When you have it into your hands you think "Is that really all
there is to it?" Yes, it is all there is to it. Lua is a jewel,
a wonder of software design and you choose to use it when you
realize that. But you cannot realize it if if you have not used
other languages first.

+1

That being said there is something I think Lua is the perfect
language to teach: Object Orientation. Because to use OO in Lua
you implement it, and you understand it is not something so
complicated.
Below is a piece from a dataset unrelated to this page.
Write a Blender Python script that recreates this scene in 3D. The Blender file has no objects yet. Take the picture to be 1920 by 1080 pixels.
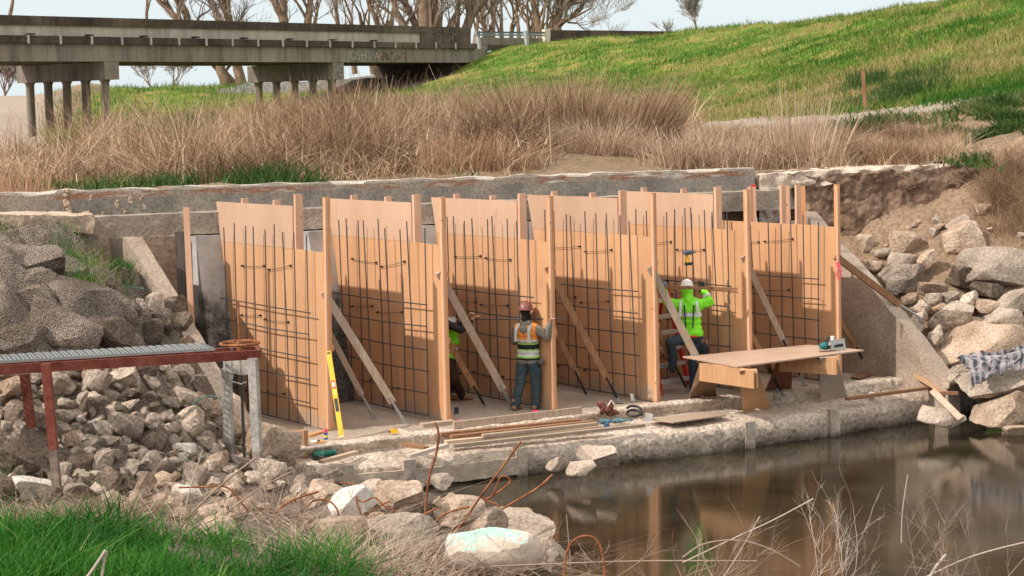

You also understand objects can be seen in two
ways: structures with related methods (the x:foo() style) and
closures (the x.foo() style).

+1

You could state a similar point about data structures. (Also about Lisp and friends, but you don't get efficiency with association lists ;-) Lua provides a proper tool to build any kind of composite data (record, object, tuple) or collection of data (array, set, map...) or linked data (graph, tree, list)... but the prerequisite is one knows these structures simply exist that they, and a clear idea of their _meaning_; because in Lua proper, semantically as well as practically, everything in indistinclty just a table. What I mean is that noone will just happily discover all that by jus using Lua, but should better come to it preequipped with rather wide and deep knowledge and experience. I have long been surprised by assertions about Lua beeing intended for non-programmers --even supposed highly motivated and intelligent. Lua is indeed used by non-programmers... (just spend a few days on a dedicated forum to have an idea of the ubiquitous issues and actual practices).